### WORK REQUIRED
All of the data must be printed exactly; please include every line.

####################

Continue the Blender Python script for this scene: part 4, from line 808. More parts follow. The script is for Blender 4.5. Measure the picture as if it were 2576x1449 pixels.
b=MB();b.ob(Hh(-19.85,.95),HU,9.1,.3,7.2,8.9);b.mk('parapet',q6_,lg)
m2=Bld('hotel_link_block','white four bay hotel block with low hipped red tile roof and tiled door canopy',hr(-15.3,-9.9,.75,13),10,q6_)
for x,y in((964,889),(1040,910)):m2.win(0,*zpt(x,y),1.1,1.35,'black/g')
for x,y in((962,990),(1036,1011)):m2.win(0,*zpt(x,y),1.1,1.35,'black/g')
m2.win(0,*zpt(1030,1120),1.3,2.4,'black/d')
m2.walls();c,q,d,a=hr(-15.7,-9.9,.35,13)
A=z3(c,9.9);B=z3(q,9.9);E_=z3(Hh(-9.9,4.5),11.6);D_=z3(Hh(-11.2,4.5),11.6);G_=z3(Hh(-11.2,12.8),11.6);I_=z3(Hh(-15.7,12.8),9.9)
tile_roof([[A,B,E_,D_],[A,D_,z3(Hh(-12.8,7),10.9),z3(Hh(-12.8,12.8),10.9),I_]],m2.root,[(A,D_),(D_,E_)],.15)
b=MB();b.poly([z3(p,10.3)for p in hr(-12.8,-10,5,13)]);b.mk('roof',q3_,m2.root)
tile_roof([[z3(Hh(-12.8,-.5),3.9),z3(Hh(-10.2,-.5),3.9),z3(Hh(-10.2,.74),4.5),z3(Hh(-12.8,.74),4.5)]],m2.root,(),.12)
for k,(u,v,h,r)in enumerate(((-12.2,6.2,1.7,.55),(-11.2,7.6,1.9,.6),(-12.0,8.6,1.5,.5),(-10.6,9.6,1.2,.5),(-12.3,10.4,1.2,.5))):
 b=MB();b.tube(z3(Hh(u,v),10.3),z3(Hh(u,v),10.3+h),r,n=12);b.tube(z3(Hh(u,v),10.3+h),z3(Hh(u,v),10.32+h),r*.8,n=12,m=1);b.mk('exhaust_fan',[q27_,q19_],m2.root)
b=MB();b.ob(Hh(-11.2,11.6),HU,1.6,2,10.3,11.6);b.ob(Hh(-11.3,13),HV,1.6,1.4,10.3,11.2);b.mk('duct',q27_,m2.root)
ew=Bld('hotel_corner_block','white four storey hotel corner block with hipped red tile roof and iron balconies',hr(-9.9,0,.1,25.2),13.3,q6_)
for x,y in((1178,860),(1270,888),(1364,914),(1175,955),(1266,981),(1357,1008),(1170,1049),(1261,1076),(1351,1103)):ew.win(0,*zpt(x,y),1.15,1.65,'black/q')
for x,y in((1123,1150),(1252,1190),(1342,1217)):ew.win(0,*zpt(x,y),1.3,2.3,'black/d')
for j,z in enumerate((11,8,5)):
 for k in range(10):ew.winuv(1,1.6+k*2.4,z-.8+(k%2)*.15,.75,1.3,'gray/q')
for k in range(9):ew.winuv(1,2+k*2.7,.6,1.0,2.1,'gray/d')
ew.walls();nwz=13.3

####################

### WORKED ANSWER
Continue the Blender Python script for this scene: part 4, from line 808. More parts follow. The script is for Blender 4.5. Measure the picture as if it were 2576x1449 pixels.
b=MB();b.ob(Hh(-19.85,.95),HU,9.1,.3,7.2,8.9);b.mk('parapet',q6_,lg)
m2=Bld('hotel_link_block','white four bay hotel block with low hipped red tile roof and tiled door canopy',hr(-15.3,-9.9,.75,13),10,q6_)
for x,y in((964,889),(1040,910)):m2.win(0,*zpt(x,y),1.1,1.35,'black/g')
for x,y in((962,990),(1036,1011)):m2.win(0,*zpt(x,y),1.1,1.35,'black/g')
m2.win(0,*zpt(1030,1120),1.3,2.4,'black/d')
m2.walls();c,q,d,a=hr(-15.7,-9.9,.35,13)
A=z3(c,9.9);B=z3(q,9.9);E_=z3(Hh(-9.9,4.5),11.6);D_=z3(Hh(-11.2,4.5),11.6);G_=z3(Hh(-11.2,12.8),11.6);I_=z3(Hh(-15.7,12.8),9.9)
tile_roof([[A,B,E_,D_],[A,D_,z3(Hh(-12.8,7),10.9),z3(Hh(-12.8,12.8),10.9),I_]],m2.root,[(A,D_),(D_,E_)],.15)
b=MB();b.poly([z3(p,10.3)for p in hr(-12.8,-10,5,13)]);b.mk('roof',q3_,m2.root)
tile_roof([[z3(Hh(-12.8,-.5),3.9),z3(Hh(-10.2,-.5),3.9),z3(Hh(-10.2,.74),4.5),z3(Hh(-12.8,.74),4.5)]],m2.root,(),.12)
for k,(u,v,h,r)in enumerate(((-12.2,6.2,1.7,.55),(-11.2,7.6,1.9,.6),(-12.0,8.6,1.5,.5),(-10.6,9.6,1.2,.5),(-12.3,10.4,1.2,.5))):
 b=MB();b.tube(z3(Hh(u,v),10.3),z3(Hh(u,v),10.3+h),r,n=12);b.tube(z3(Hh(u,v),10.3+h),z3(Hh(u,v),10.32+h),r*.8,n=12,m=1);b.mk('exhaust_fan',[q27_,q19_],m2.root)
b=MB();b.ob(Hh(-11.2,11.6),HU,1.6,2,10.3,11.6);b.ob(Hh(-11.3,13),HV,1.6,1.4,10.3,11.2);b.mk('duct',q27_,m2.root)
ew=Bld('hotel_corner_block','white four storey hotel corner block with hipped red tile roof and iron balconies',hr(-9.9,0,.1,25.2),13.3,q6_)
for x,y in((1178,860),(1270,888),(1364,914),(1175,955),(1266,981),(1357,1008),(1170,1049),(1261,1076),(1351,1103)):ew.win(0,*zpt(x,y),1.15,1.65,'black/q')
for x,y in((1123,1150),(1252,1190),(1342,1217)):ew.win(0,*zpt(x,y),1.3,2.3,'black/d')
for j,z in enumerate((11,8,5)):
 for k in range(10):ew.winuv(1,1.6+k*2.4,z-.8+(k%2)*.15,.75,1.3,'gray/q')
for k in range(9):ew.winuv(1,2+k*2.7,.6,1.0,2.1,'gray/d')
ew.walls();nwz=13.3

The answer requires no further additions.